== Data records ==

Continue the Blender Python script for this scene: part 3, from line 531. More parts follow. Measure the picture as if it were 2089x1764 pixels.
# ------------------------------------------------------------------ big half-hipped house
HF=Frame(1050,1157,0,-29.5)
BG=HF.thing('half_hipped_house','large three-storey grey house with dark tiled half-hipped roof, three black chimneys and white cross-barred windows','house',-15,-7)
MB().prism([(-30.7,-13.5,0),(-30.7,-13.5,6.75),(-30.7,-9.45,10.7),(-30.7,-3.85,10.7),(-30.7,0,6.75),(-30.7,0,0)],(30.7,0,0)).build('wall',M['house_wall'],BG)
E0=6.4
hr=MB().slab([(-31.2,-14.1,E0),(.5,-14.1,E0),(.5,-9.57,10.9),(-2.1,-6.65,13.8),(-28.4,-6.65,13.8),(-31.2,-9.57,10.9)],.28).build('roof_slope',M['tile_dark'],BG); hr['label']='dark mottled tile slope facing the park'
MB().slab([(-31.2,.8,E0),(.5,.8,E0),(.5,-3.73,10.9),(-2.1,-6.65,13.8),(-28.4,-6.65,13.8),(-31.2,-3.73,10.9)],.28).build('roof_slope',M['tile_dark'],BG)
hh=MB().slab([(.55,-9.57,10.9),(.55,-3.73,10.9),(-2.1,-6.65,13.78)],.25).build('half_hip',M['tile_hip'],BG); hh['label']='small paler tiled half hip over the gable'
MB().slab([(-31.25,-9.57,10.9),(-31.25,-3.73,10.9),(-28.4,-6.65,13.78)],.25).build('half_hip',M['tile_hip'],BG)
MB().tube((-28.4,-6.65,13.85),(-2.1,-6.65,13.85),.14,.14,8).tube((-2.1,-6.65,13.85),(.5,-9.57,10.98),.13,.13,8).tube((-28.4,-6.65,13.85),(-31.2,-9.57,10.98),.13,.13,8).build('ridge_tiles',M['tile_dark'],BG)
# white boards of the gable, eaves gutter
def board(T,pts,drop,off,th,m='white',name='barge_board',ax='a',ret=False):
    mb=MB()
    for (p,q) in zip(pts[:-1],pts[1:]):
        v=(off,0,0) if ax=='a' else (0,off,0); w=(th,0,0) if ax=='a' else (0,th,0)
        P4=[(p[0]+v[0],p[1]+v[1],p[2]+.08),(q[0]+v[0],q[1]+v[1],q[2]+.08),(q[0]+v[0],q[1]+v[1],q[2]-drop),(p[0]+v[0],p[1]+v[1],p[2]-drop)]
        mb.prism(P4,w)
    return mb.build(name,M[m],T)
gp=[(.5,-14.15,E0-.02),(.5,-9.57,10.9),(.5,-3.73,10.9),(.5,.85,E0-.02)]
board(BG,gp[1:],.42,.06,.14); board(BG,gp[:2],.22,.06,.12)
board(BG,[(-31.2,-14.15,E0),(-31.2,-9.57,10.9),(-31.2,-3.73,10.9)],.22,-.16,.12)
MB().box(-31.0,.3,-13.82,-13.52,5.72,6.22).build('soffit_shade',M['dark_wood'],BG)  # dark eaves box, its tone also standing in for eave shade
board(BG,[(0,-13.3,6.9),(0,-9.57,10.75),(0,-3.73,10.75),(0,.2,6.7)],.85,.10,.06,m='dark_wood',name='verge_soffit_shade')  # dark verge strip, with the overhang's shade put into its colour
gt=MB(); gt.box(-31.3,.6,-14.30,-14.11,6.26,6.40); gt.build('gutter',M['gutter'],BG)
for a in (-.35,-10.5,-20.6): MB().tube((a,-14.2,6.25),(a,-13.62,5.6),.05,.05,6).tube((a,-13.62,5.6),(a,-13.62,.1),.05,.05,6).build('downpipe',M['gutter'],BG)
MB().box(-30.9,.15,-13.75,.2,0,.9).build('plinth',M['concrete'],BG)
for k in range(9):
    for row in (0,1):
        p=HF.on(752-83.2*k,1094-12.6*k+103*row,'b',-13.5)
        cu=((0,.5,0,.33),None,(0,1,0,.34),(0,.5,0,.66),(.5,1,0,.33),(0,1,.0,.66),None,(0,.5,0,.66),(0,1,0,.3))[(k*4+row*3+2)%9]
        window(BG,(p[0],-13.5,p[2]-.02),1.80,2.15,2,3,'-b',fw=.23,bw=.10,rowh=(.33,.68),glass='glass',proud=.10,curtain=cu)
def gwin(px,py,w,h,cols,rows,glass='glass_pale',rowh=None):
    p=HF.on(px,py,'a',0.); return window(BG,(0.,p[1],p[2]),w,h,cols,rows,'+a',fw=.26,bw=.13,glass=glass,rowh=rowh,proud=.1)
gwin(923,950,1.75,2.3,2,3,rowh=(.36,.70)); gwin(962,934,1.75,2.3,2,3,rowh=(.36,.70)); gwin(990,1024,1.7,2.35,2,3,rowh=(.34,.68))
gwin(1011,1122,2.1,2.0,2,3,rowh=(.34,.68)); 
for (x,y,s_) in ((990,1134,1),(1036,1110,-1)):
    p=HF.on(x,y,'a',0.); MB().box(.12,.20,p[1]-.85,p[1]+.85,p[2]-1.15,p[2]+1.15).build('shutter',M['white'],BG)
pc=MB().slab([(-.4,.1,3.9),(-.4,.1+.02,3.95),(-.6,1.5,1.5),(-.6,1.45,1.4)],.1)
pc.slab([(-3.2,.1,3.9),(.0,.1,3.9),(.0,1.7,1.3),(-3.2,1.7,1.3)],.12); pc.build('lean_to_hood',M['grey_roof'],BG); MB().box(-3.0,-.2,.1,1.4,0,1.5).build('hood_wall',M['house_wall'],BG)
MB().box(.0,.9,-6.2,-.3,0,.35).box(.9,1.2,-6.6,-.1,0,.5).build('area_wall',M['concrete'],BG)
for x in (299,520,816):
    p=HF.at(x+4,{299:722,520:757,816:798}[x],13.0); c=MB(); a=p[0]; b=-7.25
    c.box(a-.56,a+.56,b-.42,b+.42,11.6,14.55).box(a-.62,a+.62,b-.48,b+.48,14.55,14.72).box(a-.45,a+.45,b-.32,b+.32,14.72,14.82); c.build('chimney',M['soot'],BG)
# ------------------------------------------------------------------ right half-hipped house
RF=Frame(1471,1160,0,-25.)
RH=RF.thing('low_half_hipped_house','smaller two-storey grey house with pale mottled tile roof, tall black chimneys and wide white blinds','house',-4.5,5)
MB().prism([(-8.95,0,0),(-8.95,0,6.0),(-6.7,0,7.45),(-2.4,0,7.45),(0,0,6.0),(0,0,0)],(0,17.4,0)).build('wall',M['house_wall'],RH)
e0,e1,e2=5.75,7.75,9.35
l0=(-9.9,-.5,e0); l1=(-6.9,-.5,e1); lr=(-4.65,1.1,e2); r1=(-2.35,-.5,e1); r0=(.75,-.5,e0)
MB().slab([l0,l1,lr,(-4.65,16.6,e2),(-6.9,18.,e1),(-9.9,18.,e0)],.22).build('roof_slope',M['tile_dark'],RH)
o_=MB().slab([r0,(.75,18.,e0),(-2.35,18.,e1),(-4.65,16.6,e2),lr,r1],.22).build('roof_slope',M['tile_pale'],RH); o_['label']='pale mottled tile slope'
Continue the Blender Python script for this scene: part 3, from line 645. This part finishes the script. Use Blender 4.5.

===

Task instructions: Everything in the listing above should be restated exactly.

Answer in full:
Continue the Blender Python script for this scene: part 3, from line 531. More parts follow. Measure the picture as if it were 2089x1764 pixels.
# ------------------------------------------------------------------ big half-hipped house
HF=Frame(1050,1157,0,-29.5)
BG=HF.thing('half_hipped_house','large three-storey grey house with dark tiled half-hipped roof, three black chimneys and white cross-barred windows','house',-15,-7)
MB().prism([(-30.7,-13.5,0),(-30.7,-13.5,6.75),(-30.7,-9.45,10.7),(-30.7,-3.85,10.7),(-30.7,0,6.75),(-30.7,0,0)],(30.7,0,0)).build('wall',M['house_wall'],BG)
E0=6.4
hr=MB().slab([(-31.2,-14.1,E0),(.5,-14.1,E0),(.5,-9.57,10.9),(-2.1,-6.65,13.8),(-28.4,-6.65,13.8),(-31.2,-9.57,10.9)],.28).build('roof_slope',M['tile_dark'],BG); hr['label']='dark mottled tile slope facing the park'
MB().slab([(-31.2,.8,E0),(.5,.8,E0),(.5,-3.73,10.9),(-2.1,-6.65,13.8),(-28.4,-6.65,13.8),(-31.2,-3.73,10.9)],.28).build('roof_slope',M['tile_dark'],BG)
hh=MB().slab([(.55,-9.57,10.9),(.55,-3.73,10.9),(-2.1,-6.65,13.78)],.25).build('half_hip',M['tile_hip'],BG); hh['label']='small paler tiled half hip over the gable'
MB().slab([(-31.25,-9.57,10.9),(-31.25,-3.73,10.9),(-28.4,-6.65,13.78)],.25).build('half_hip',M['tile_hip'],BG)
MB().tube((-28.4,-6.65,13.85),(-2.1,-6.65,13.85),.14,.14,8).tube((-2.1,-6.65,13.85),(.5,-9.57,10.98),.13,.13,8).tube((-28.4,-6.65,13.85),(-31.2,-9.57,10.98),.13,.13,8).build('ridge_tiles',M['tile_dark'],BG)
# white boards of the gable, eaves gutter
def board(T,pts,drop,off,th,m='white',name='barge_board',ax='a',ret=False):
    mb=MB()
    for (p,q) in zip(pts[:-1],pts[1:]):
        v=(off,0,0) if ax=='a' else (0,off,0); w=(th,0,0) if ax=='a' else (0,th,0)
        P4=[(p[0]+v[0],p[1]+v[1],p[2]+.08),(q[0]+v[0],q[1]+v[1],q[2]+.08),(q[0]+v[0],q[1]+v[1],q[2]-drop),(p[0]+v[0],p[1]+v[1],p[2]-drop)]
        mb.prism(P4,w)
    return mb.build(name,M[m],T)
gp=[(.5,-14.15,E0-.02),(.5,-9.57,10.9),(.5,-3.73,10.9),(.5,.85,E0-.02)]
board(BG,gp[1:],.42,.06,.14); board(BG,gp[:2],.22,.06,.12)
board(BG,[(-31.2,-14.15,E0),(-31.2,-9.57,10.9),(-31.2,-3.73,10.9)],.22,-.16,.12)
MB().box(-31.0,.3,-13.82,-13.52,5.72,6.22).build('soffit_shade',M['dark_wood'],BG)  # dark eaves box, its tone also standing in for eave shade
board(BG,[(0,-13.3,6.9),(0,-9.57,10.75),(0,-3.73,10.75),(0,.2,6.7)],.85,.10,.06,m='dark_wood',name='verge_soffit_shade')  # dark verge strip, with the overhang's shade put into its colour
gt=MB(); gt.box(-31.3,.6,-14.30,-14.11,6.26,6.40); gt.build('gutter',M['gutter'],BG)
for a in (-.35,-10.5,-20.6): MB().tube((a,-14.2,6.25),(a,-13.62,5.6),.05,.05,6).tube((a,-13.62,5.6),(a,-13.62,.1),.05,.05,6).build('downpipe',M['gutter'],BG)
MB().box(-30.9,.15,-13.75,.2,0,.9).build('plinth',M['concrete'],BG)
for k in range(9):
    for row in (0,1):
        p=HF.on(752-83.2*k,1094-12.6*k+103*row,'b',-13.5)
        cu=((0,.5,0,.33),None,(0,1,0,.34),(0,.5,0,.66),(.5,1,0,.33),(0,1,.0,.66),None,(0,.5,0,.66),(0,1,0,.3))[(k*4+row*3+2)%9]
        window(BG,(p[0],-13.5,p[2]-.02),1.80,2.15,2,3,'-b',fw=.23,bw=.10,rowh=(.33,.68),glass='glass',proud=.10,curtain=cu)
def gwin(px,py,w,h,cols,rows,glass='glass_pale',rowh=None):
    p=HF.on(px,py,'a',0.); return window(BG,(0.,p[1],p[2]),w,h,cols,rows,'+a',fw=.26,bw=.13,glass=glass,rowh=rowh,proud=.1)
gwin(923,950,1.75,2.3,2,3,rowh=(.36,.70)); gwin(962,934,1.75,2.3,2,3,rowh=(.36,.70)); gwin(990,1024,1.7,2.35,2,3,rowh=(.34,.68))
gwin(1011,1122,2.1,2.0,2,3,rowh=(.34,.68)); 
for (x,y,s_) in ((990,1134,1),(1036,1110,-1)):
    p=HF.on(x,y,'a',0.); MB().box(.12,.20,p[1]-.85,p[1]+.85,p[2]-1.15,p[2]+1.15).build('shutter',M['white'],BG)
pc=MB().slab([(-.4,.1,3.9),(-.4,.1+.02,3.95),(-.6,1.5,1.5),(-.6,1.45,1.4)],.1)
pc.slab([(-3.2,.1,3.9),(.0,.1,3.9),(.0,1.7,1.3),(-3.2,1.7,1.3)],.12); pc.build('lean_to_hood',M['grey_roof'],BG); MB().box(-3.0,-.2,.1,1.4,0,1.5).build('hood_wall',M['house_wall'],BG)
MB().box(.0,.9,-6.2,-.3,0,.35).box(.9,1.2,-6.6,-.1,0,.5).build('area_wall',M['concrete'],BG)
for x in (299,520,816):
    p=HF.at(x+4,{299:722,520:757,816:798}[x],13.0); c=MB(); a=p[0]; b=-7.25
    c.box(a-.56,a+.56,b-.42,b+.42,11.6,14.55).box(a-.62,a+.62,b-.48,b+.48,14.55,14.72).box(a-.45,a+.45,b-.32,b+.32,14.72,14.82); c.build('chimney',M['soot'],BG)
# ------------------------------------------------------------------ right half-hipped house
RF=Frame(1471,1160,0,-25.)
RH=RF.thing('low_half_hipped_house','smaller two-storey grey house with pale mottled tile roof, tall black chimneys and wide white blinds','house',-4.5,5)
MB().prism([(-8.95,0,0),(-8.95,0,6.0),(-6.7,0,7.45),(-2.4,0,7.45),(0,0,6.0),(0,0,0)],(0,17.4,0)).build('wall',M['house_wall'],RH)
e0,e1,e2=5.75,7.75,9.35
l0=(-9.9,-.5,e0); l1=(-6.9,-.5,e1); lr=(-4.65,1.1,e2); r1=(-2.35,-.5,e1); r0=(.75,-.5,e0)
MB().slab([l0,l1,lr,(-4.65,16.6,e2),(-6.9,18.,e1),(-9.9,18.,e0)],.22).build('roof_slope',M['tile_dark'],RH)
o_=MB().slab([r0,(.75,18.,e0),(-2.35,18.,e1),(-4.65,16.6,e2),lr,r1],.22).build('roof_slope',M['tile_pale'],RH); o_['label']='pale mottled tile slope'
Continue the Blender Python script for this scene: part 3, from line 645. This part finishes the script. Use Blender 4.5.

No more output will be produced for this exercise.